Continuing further, Allah says that a life which He has made sacred should not be taken except by right. In principle, Islam forbids destruction of life, and teaches that every soul brings its own sustenance; thus killing a life because of pleasure or want of sustenance i.e. abortion by choice is an act of immorality of a very high degree. Let a person think for a moment where he would have been, if his parents had decided to abort him just for the sake of pleasure or want of sustenance! Did some one bring his own sustenance with him at the time of his birth?  

     In verse 12 of Al-Hujurat, the third forbidden act is backbiting. Telling the truth about someone on his back, which he would not like to be told, is called backbiting. Telling a lie, about someone whether on his back or the front, is called slandering. A companion asked the Prophet (S), “O Messenger of Allah! What is backbiting?” He replied, “To talk about your brother in such a way which he would not like.” The companion then asked, “Even though it may be true?” The Prophet (S) replied, “Yes. And if it was not true then you have slandered him” (Abu Hurairah RA, Muslim). This backbiting is such a severe sin that the Prophet (S) has termed it worse than adultery (Jabir RA, Abu Dawood). 

     Backbiting is like eating flesh of a dead brother. Allah has Himself given this example, when He asks if someone would like to eat flesh of his dead brother. By this example, He has highlighted the abhorrent nature of backbiting. It is such a despised act that a backbiter should feel repugnance in backbiting. One should realize the fact that, as a dead man can not defend himself, an absent person can not defend either. Moreover, the backbiting of a dead man is also prohibited. When Ma’iz Silmi RA was put to death, the Prophet (S), while walking behind them, overheard two men talking to each other about the dead man. They commented that Ma’iz had not hid his sin, and thus got himself defamed. They continued walking and talking till they passed by a dead donkey. The Prophet (S) then asked them to eat flesh of the dead animal. They got surprised, and asked, “O Messenger of Allah! Are you asking us to eat dead meat?” The Prophet (S) replied, “You were criticizing a dead man. It is like eating flesh of a dead brother” (Abu Dawood).  

     A majority of scholars suggests that, after completely giving up his habit of backbiting, a person must repent and not backbite again. If he had backbitten a living person, and the person knows it, the former should then apologize to the latter. If he had backbitten a dead person, he should pray to Allah to forgive them both. This is what the Prophet (S) has advised. He said, “Seek forgiveness for the dead man, if you had backbitten him” (Anas RA, Baihaqi). One should note that to injure feelings of someone present in a talk is not backbiting, but it is included in the act of slandering. This act then should also be avoided. 

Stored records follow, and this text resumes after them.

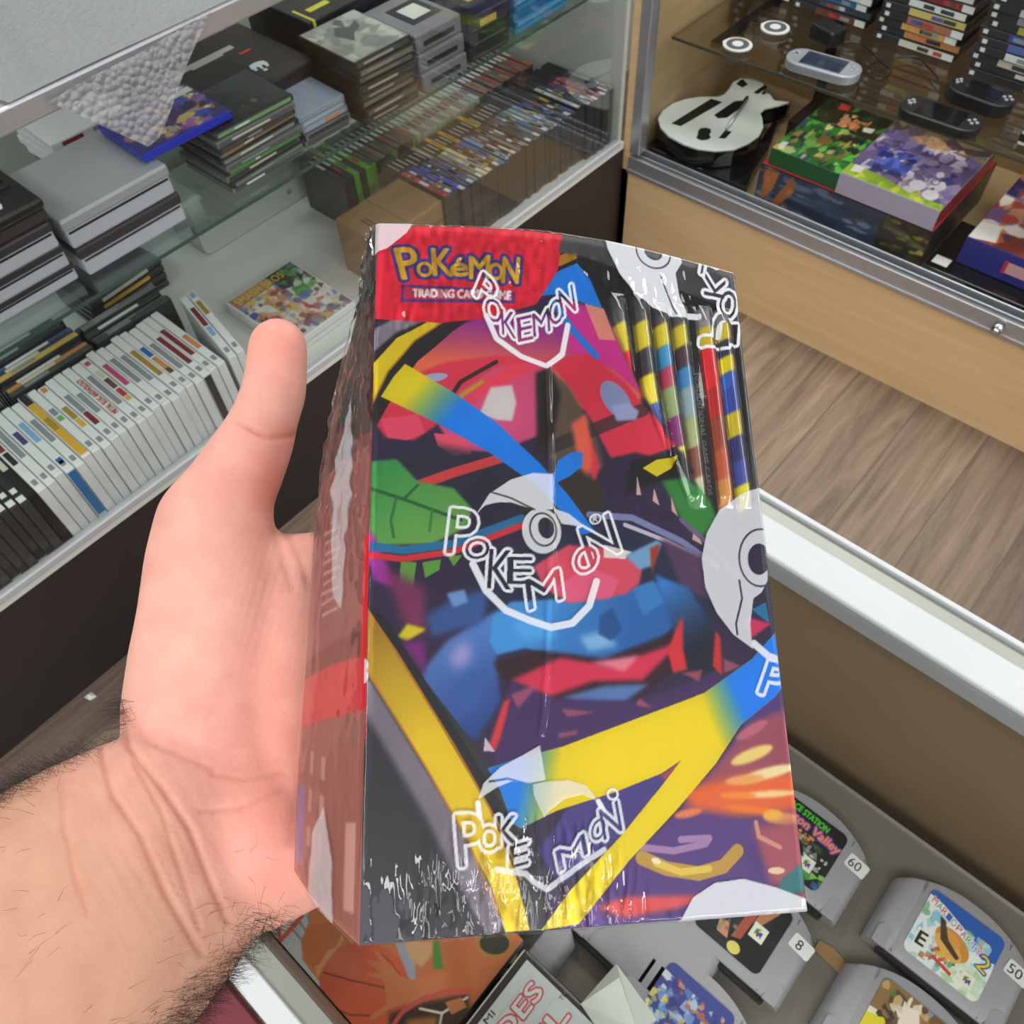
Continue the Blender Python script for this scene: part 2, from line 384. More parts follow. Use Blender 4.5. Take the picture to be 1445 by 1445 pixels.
for xx in (-1.0, -.1): rbox('shelf_support', xx-.012, xx+.012, 1.80, 2.2, .560, .572, BLACK)
lk = MB().tube([(0, 0, 0), (0, -.022, 0)], .011, mat('chrome', 'd8d8dc', .12, 1), 20).tube([(0, -.022, 0), (0, -.03, 0)], [.009, .006], mat('chrome', 'd8d8dc', 0), 20)
lo = lk.build('door_lock', rc, smooth=True); lo.location = (-.145+1.13, -.006, .290); lo['label'] = 'chrome cylinder lock'

# ------------------------------------------------------------------ near counter
nc = thing('display_counter', 'near glass topped display counter with white metal rails, full of game cartridges', 'display counter', (-.29, .18, 0))
def nbox(name, x0, x1, y0, y1, z0, z1, m, bevel=0, parent=nc):
    return MB().box(x0+.29, x1+.29, y0-.18, y1-.18, z0, z1, m).build(name, parent, bevel)
NX = 1.5
GR = mat('grey_rail_gasket', '8a8d86', .35, .3)
far = nbox('far_rail', -.29, NX, .386, .419, .955, .981, ALUW, .002)
nbox('gasket', -.29, NX, .419, .434, .955, .977, GR, parent=far)
nbox('lip', -.29, NX, .434, .439, .950, .981, ALUW, .001, far)
near = nbox('near_rail', -.29, NX, -.082, -.068, .955, .981, ALUW, .002)
nbox('gasket', -.29, NX, -.068, -.056, .955, .977, GR, parent=near)
nbox('counter_glass', -.28, NX, -.056, .386, .971, .977, TOPG)
nbox('far_panel', -.29, NX, .402, .420, 0, .955, woodmat('counter_panel_laminate', '8d7458', '9a8165', (3, 40, 6), .5))
nbox('near_panel', -.29, NX, -.08, -.066, 0, .955, mat('counter_front_laminate', '8b7c70', .5))
nbox('end_panel', -.295, -.28, -.08, .42, 0, .955, mat('counter_front_laminate', '', .5))
sh = nbox('shelf_board', -.28, NX, -.064, .368, .728, .745, mat('grey_shelf_laminate', '6c675f', .45))
nbox('shelf_trim', -.28, NX, .3665, .3700, .728, .7475, ALU, 0, sh)
nbox('bottom_board', -.28, NX, -.064, .40, .10, .12, mat('grey_shelf_laminate', '', .5))

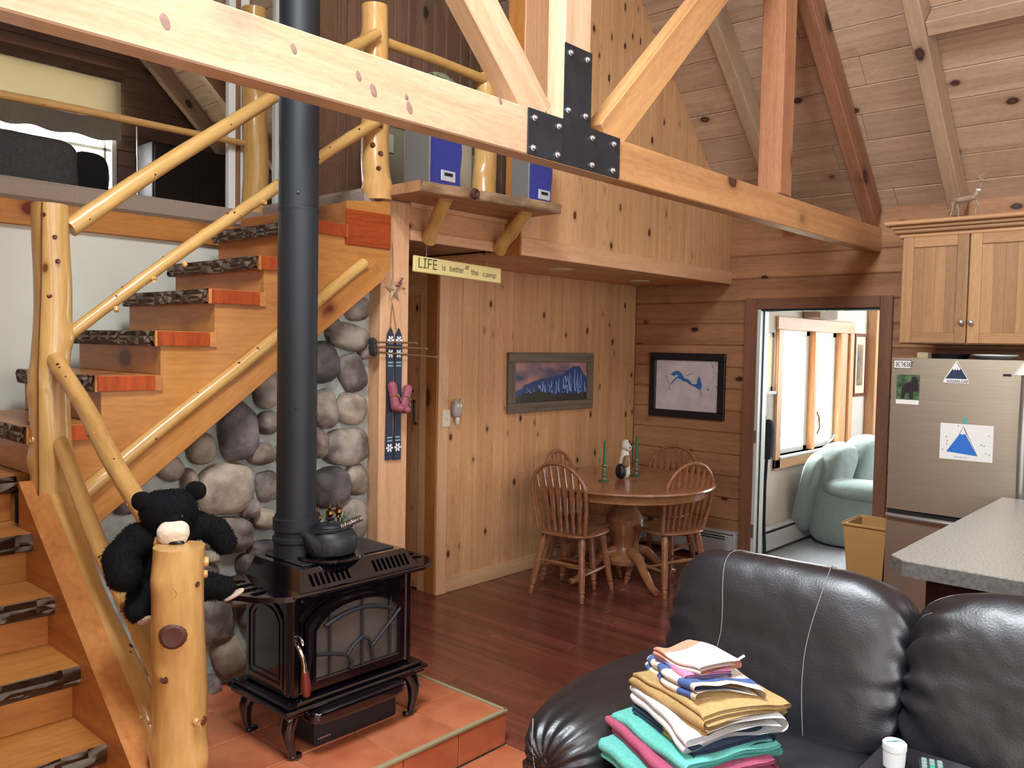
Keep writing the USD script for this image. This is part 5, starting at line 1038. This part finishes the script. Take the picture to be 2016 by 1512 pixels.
folded('towel', 'folded teal towel directly above the rose-pink one in the laundry pile', 'towel', (tc_[0], tc_[1] - .0, .628), -22, .41, .34, .045, 3, 'towel_teal', 3, .010)
folded('towel', 'folded navy striped towel sandwiched below the thick white towel', 'towel', (tc_[0] + .005, tc_[1] - .02, .660), -24, .34, .29, .026, 2, 'towel_navy', 4, .006, stripes=((-.12, .0, 'towel_tan'),))
folded('towel', 'thick folded white towel in the middle of the laundry pile', 'towel', (tc_[0] + .01, tc_[1] - .03, .698), -28, .36, .33, .052, 2, 'towel_white', 5, .013)
folded('towel', 'folded tan cloth with pale hems above the white towel', 'towel', (tc_[0] + .02, tc_[1] - .03, .755), -20, .36, .30, .065, 4, 'towel_tan', 6, .018)
folded('towel', 'cream towel with wide blue stripes near the top of the laundry pile', 'towel', (tc_[0] + .02, tc_[1] - .01, .808), -35, .34, .22, .050, 2, 'towel_cream', 7, .022, stripes=((-.38, -.22, 'towel_blue'), (-.02, .18, 'towel_blue'), (.36, .46, 'towel_blue')))
folded('washcloth', 'small folded pink and lilac washcloth below the peach one', 'washcloth', (tc_[0] + .01, tc_[1] + .015, .843), -30, .20, .15, .028, 3, 'towel_lilac', 8, .006, group='washcloths on top of the laundry', stripes=((-.5, -.1, 'towel_pink'),))
folded('washcloth', 'small folded peach and white washcloth on top of the laundry pile', 'washcloth', (tc_[0] + .01, tc_[1] + .005, .870), -15, .22, .16, .028, 2, 'towel_peach', 9, .016, group='washcloths on top of the laundry', stripes=((-.5, .22, 'towel_cream'),))
wire('drawstring', [(2.165, 1.095, .842), (2.175, 1.075, .848), (2.178, 1.060, .862)], .004, 'plastic_white', label='little drawstring toggle sticking out of the top washcloth', cat='drawstring')
# on the console
jr = thing('ointment_jar', 'squat white plastic tub standing on the sofa console', 'tub', (2.36, .70, .602)); turn('tub', [(.022, 0), (.027, .005), (.029, .04), (.029, .052)], (2.355, .705, .602), 'plastic_white', jr, 28)
turn('lid', [(.030, 0), (.031, .004), (.031, .018), (.027, .022), (.002, .023)], (2.355, .705, .652), 'plastic_white', jr, 28)
for k, wd_ in enumerate((.026, .020, .024)): obj('print_line', cbox(wd_, .003, .0005, .0001), 'plastic_teal', jr, frame((2.355 - .010 + k * .008, .705 + .006 - k * .006, .6753), (.65, -.76, 0), (.76, .65, 0)))
rm = thing('remote_control', 'grey remote control with pale and green keys on the sofa console', 'remote', (2.33, .60, .602)); Mr = frame((2.355, .607, .611), (-.93, -.30, 0), (.30, -.93, 0))
obj('case', cbox(.18, .062, .018, .006), 'remote_body', rm, Mr)
for i in range(8):
    for j in range(3): obj('key', cbox(.014, .013, .004, .001), 'key_green' if (i, j) in ((2, 1), (5, 0)) else 'key_grey', rm, Mr @ np.array([[1, 0, 0, -.075 + i * .0195], [0, 1, 0, -.019 + j * .019], [0, 0, 1, .0105], [0, 0, 0, 1.0]]))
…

          Another deed of immorality in Islam is sexual anarchy or permissiveness. First of all Islam does not allow sexual acts without proper marriage between the two people of opposite sex. Moreover, it prohibits sexual talk, not to say of act itself, in public. The Prophet (S) has said, “That person is worst who describes his sexual relationship in open” (Abu Sa’eed Khudri, Muslim). In Islam, the purpose of institution of marriage is two-fold: comfort and reproduction. Gay or lesbian relationship is a punishable act of immorality in Islam. The Qur’an says:

If two men among you are guilty of lewdness, punish them both (An-Nisa 4: 16).

Such relationship not only does not fulfill the need of human recreation, it leads to annihilation of human race as well. It is regarded as transgression in Islam, as is pointed out in the following verses:

Of all the creatures of the world, will you approach males? And leave those whom Allah has created for you to be your mates? Nay, you are a people transgressing!” (Ash-Shu’ara 26: 165-166).    

     As all such immoral deeds are munkar i.e. despised ones, all the believers are duty bound to eradicate them from their society, and strive to make it morally clean and healthy one.